(3D scene scripts)
•••

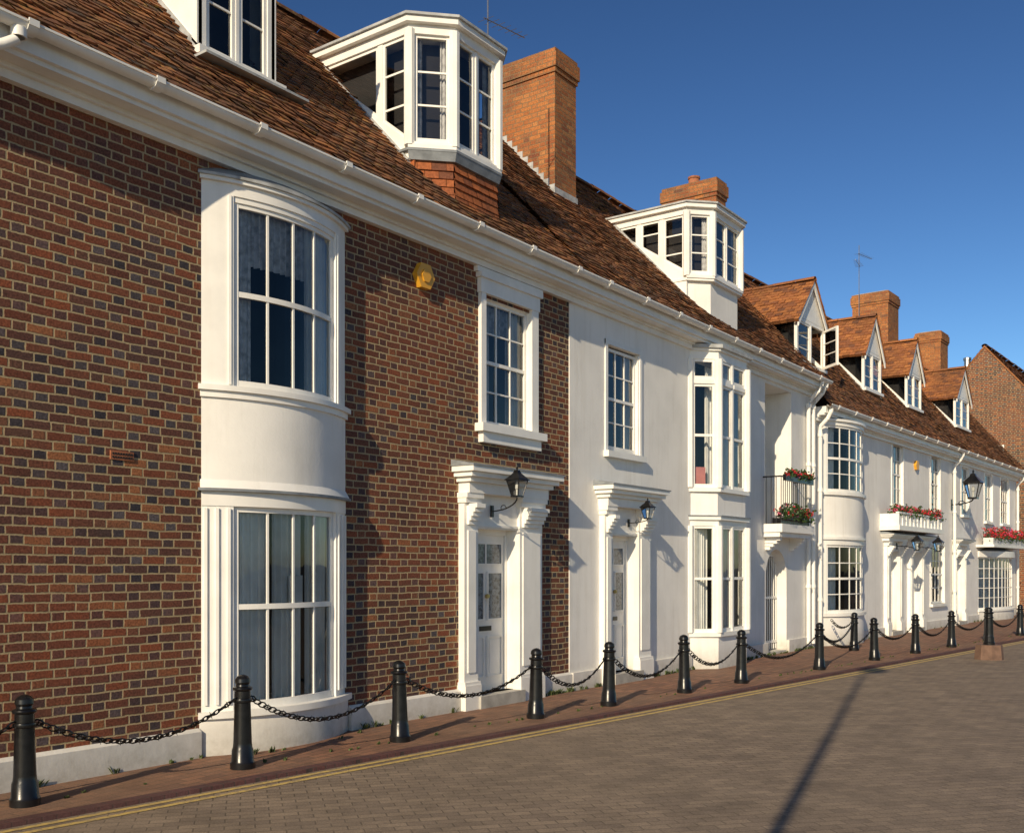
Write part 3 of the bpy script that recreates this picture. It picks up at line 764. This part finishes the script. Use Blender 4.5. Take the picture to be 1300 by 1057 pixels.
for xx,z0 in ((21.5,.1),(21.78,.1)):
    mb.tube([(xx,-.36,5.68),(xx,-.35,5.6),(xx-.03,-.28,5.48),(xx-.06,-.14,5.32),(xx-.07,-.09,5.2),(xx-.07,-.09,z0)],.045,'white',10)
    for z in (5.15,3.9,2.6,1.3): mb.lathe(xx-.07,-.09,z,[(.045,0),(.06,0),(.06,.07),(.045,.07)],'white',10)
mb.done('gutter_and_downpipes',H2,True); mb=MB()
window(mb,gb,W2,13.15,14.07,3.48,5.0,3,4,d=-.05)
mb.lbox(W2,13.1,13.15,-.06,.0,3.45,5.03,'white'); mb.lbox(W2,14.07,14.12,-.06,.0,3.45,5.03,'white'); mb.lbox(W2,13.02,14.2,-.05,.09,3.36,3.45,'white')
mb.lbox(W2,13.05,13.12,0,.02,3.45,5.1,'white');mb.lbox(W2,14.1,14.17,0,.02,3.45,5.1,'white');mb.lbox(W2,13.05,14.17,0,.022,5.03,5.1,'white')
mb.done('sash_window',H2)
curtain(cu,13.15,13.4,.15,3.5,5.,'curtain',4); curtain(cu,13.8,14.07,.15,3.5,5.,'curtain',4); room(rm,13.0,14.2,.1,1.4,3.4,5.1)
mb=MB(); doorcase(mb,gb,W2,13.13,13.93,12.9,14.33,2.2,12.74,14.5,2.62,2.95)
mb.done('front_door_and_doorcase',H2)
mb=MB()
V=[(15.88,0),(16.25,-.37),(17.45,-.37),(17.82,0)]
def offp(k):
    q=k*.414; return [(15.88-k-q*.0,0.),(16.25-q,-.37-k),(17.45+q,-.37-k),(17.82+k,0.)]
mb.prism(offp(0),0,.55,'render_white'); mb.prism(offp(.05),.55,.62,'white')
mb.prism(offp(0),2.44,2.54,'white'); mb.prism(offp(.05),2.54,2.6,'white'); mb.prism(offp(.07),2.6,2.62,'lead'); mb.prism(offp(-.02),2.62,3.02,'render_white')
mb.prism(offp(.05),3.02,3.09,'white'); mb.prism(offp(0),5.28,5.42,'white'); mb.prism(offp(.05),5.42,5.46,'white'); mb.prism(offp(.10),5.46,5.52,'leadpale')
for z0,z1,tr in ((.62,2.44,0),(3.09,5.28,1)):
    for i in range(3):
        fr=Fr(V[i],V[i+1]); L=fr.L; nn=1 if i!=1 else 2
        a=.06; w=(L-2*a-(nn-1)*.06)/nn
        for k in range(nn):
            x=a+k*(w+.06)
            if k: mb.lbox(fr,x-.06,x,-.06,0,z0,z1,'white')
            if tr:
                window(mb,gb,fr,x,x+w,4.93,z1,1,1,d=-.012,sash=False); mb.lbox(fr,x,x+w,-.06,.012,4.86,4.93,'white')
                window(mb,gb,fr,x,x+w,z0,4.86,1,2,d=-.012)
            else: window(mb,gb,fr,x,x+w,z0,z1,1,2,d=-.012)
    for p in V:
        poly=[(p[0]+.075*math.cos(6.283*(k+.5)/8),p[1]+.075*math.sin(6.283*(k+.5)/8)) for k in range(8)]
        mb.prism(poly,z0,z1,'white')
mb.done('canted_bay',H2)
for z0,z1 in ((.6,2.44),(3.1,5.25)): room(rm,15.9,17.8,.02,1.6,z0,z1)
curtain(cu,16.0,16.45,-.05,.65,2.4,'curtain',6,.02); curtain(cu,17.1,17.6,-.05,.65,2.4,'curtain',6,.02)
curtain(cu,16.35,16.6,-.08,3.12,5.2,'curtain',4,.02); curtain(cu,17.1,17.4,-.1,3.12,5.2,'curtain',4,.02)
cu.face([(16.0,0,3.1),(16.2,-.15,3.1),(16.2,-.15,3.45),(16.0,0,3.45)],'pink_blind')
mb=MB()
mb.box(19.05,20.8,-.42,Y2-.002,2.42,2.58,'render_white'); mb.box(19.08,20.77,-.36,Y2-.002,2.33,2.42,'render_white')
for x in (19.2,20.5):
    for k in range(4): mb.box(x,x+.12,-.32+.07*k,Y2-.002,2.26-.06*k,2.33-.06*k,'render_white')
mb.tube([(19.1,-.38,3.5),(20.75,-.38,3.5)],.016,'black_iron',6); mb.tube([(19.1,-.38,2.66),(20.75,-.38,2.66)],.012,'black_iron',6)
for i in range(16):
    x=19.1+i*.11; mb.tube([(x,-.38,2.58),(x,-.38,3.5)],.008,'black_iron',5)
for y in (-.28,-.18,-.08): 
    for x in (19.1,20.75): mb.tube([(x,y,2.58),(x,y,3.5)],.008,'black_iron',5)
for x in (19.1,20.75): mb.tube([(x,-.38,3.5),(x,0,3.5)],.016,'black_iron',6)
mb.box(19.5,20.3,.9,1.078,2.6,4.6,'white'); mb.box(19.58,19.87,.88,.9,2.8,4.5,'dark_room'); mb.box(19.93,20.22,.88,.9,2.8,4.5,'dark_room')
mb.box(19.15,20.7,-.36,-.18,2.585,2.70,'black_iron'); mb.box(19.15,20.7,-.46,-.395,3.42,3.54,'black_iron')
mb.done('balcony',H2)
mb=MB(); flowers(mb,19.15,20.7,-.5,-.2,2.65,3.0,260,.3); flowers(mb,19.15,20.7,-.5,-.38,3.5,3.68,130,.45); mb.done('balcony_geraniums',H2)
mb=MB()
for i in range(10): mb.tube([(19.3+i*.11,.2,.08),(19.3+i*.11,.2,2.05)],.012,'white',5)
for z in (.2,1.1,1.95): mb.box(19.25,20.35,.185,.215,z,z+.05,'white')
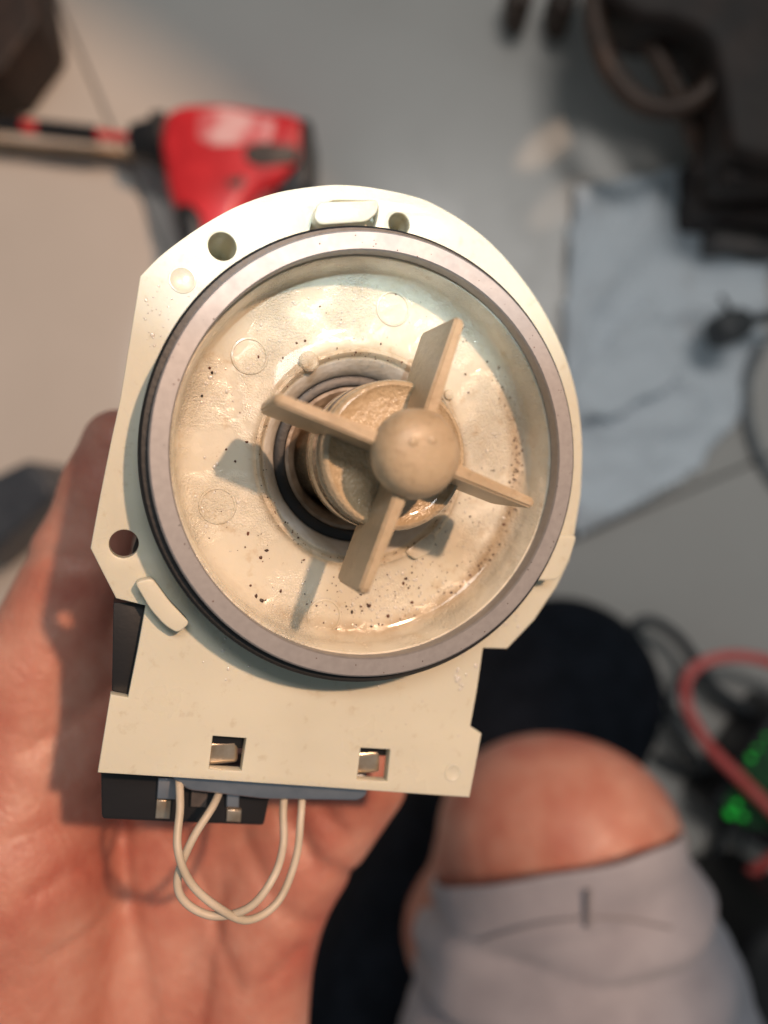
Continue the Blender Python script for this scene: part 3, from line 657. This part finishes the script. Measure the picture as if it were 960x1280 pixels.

•••

### What is needed
Print the complete listing exactly as it stands, without its pictures.

### Response
Write part 3 of the bpy script that recreates this picture. It picks up at line 764. This part finishes the script. Use Blender 4.5. Take the picture to be 1300 by 1057 pixels.
for xx,z0 in ((21.5,.1),(21.78,.1)):
    mb.tube([(xx,-.36,5.68),(xx,-.35,5.6),(xx-.03,-.28,5.48),(xx-.06,-.14,5.32),(xx-.07,-.09,5.2),(xx-.07,-.09,z0)],.045,'white',10)
    for z in (5.15,3.9,2.6,1.3): mb.lathe(xx-.07,-.09,z,[(.045,0),(.06,0),(.06,.07),(.045,.07)],'white',10)
mb.done('gutter_and_downpipes',H2,True); mb=MB()
window(mb,gb,W2,13.15,14.07,3.48,5.0,3,4,d=-.05)
mb.lbox(W2,13.1,13.15,-.06,.0,3.45,5.03,'white'); mb.lbox(W2,14.07,14.12,-.06,.0,3.45,5.03,'white'); mb.lbox(W2,13.02,14.2,-.05,.09,3.36,3.45,'white')
mb.lbox(W2,13.05,13.12,0,.02,3.45,5.1,'white');mb.lbox(W2,14.1,14.17,0,.02,3.45,5.1,'white');mb.lbox(W2,13.05,14.17,0,.022,5.03,5.1,'white')
mb.done('sash_window',H2)
curtain(cu,13.15,13.4,.15,3.5,5.,'curtain',4); curtain(cu,13.8,14.07,.15,3.5,5.,'curtain',4); room(rm,13.0,14.2,.1,1.4,3.4,5.1)
mb=MB(); doorcase(mb,gb,W2,13.13,13.93,12.9,14.33,2.2,12.74,14.5,2.62,2.95)
mb.done('front_door_and_doorcase',H2)
mb=MB()
V=[(15.88,0),(16.25,-.37),(17.45,-.37),(17.82,0)]
def offp(k):
    q=k*.414; return [(15.88-k-q*.0,0.),(16.25-q,-.37-k),(17.45+q,-.37-k),(17.82+k,0.)]
mb.prism(offp(0),0,.55,'render_white'); mb.prism(offp(.05),.55,.62,'white')
mb.prism(offp(0),2.44,2.54,'white'); mb.prism(offp(.05),2.54,2.6,'white'); mb.prism(offp(.07),2.6,2.62,'lead'); mb.prism(offp(-.02),2.62,3.02,'render_white')
mb.prism(offp(.05),3.02,3.09,'white'); mb.prism(offp(0),5.28,5.42,'white'); mb.prism(offp(.05),5.42,5.46,'white'); mb.prism(offp(.10),5.46,5.52,'leadpale')
for z0,z1,tr in ((.62,2.44,0),(3.09,5.28,1)):
    for i in range(3):
        fr=Fr(V[i],V[i+1]); L=fr.L; nn=1 if i!=1 else 2
        a=.06; w=(L-2*a-(nn-1)*.06)/nn
        for k in range(nn):
            x=a+k*(w+.06)
            if k: mb.lbox(fr,x-.06,x,-.06,0,z0,z1,'white')
            if tr:
                window(mb,gb,fr,x,x+w,4.93,z1,1,1,d=-.012,sash=False); mb.lbox(fr,x,x+w,-.06,.012,4.86,4.93,'white')
                window(mb,gb,fr,x,x+w,z0,4.86,1,2,d=-.012)
            else: window(mb,gb,fr,x,x+w,z0,z1,1,2,d=-.012)
    for p in V:
        poly=[(p[0]+.075*math.cos(6.283*(k+.5)/8),p[1]+.075*math.sin(6.283*(k+.5)/8)) for k in range(8)]
        mb.prism(poly,z0,z1,'white')
mb.done('canted_bay',H2)
for z0,z1 in ((.6,2.44),(3.1,5.25)): room(rm,15.9,17.8,.02,1.6,z0,z1)
curtain(cu,16.0,16.45,-.05,.65,2.4,'curtain',6,.02); curtain(cu,17.1,17.6,-.05,.65,2.4,'curtain',6,.02)
curtain(cu,16.35,16.6,-.08,3.12,5.2,'curtain',4,.02); curtain(cu,17.1,17.4,-.1,3.12,5.2,'curtain',4,.02)
cu.face([(16.0,0,3.1),(16.2,-.15,3.1),(16.2,-.15,3.45),(16.0,0,3.45)],'pink_blind')
mb=MB()
mb.box(19.05,20.8,-.42,Y2-.002,2.42,2.58,'render_white'); mb.box(19.08,20.77,-.36,Y2-.002,2.33,2.42,'render_white')
for x in (19.2,20.5):
    for k in range(4): mb.box(x,x+.12,-.32+.07*k,Y2-.002,2.26-.06*k,2.33-.06*k,'render_white')
mb.tube([(19.1,-.38,3.5),(20.75,-.38,3.5)],.016,'black_iron',6); mb.tube([(19.1,-.38,2.66),(20.75,-.38,2.66)],.012,'black_iron',6)
for i in range(16):
    x=19.1+i*.11; mb.tube([(x,-.38,2.58),(x,-.38,3.5)],.008,'black_iron',5)
for y in (-.28,-.18,-.08): 
    for x in (19.1,20.75): mb.tube([(x,y,2.58),(x,y,3.5)],.008,'black_iron',5)
for x in (19.1,20.75): mb.tube([(x,-.38,3.5),(x,0,3.5)],.016,'black_iron',6)
mb.box(19.5,20.3,.9,1.078,2.6,4.6,'white'); mb.box(19.58,19.87,.88,.9,2.8,4.5,'dark_room'); mb.box(19.93,20.22,.88,.9,2.8,4.5,'dark_room')
mb.box(19.15,20.7,-.36,-.18,2.585,2.70,'black_iron'); mb.box(19.15,20.7,-.46,-.395,3.42,3.54,'black_iron')
mb.done('balcony',H2)
mb=MB(); flowers(mb,19.15,20.7,-.5,-.2,2.65,3.0,260,.3); flowers(mb,19.15,20.7,-.5,-.38,3.5,3.68,130,.45); mb.done('balcony_geraniums',H2)
mb=MB()
for i in range(10): mb.tube([(19.3+i*.11,.2,.08),(19.3+i*.11,.2,2.05)],.012,'white',5)
for z in (.2,1.1,1.95): mb.box(19.25,20.35,.185,.215,z,z+.05,'white')
Continue the Blender Python script for this scene: part 3, from line 657. This part finishes the script. Measure the picture as if it were 960x1280 pixels.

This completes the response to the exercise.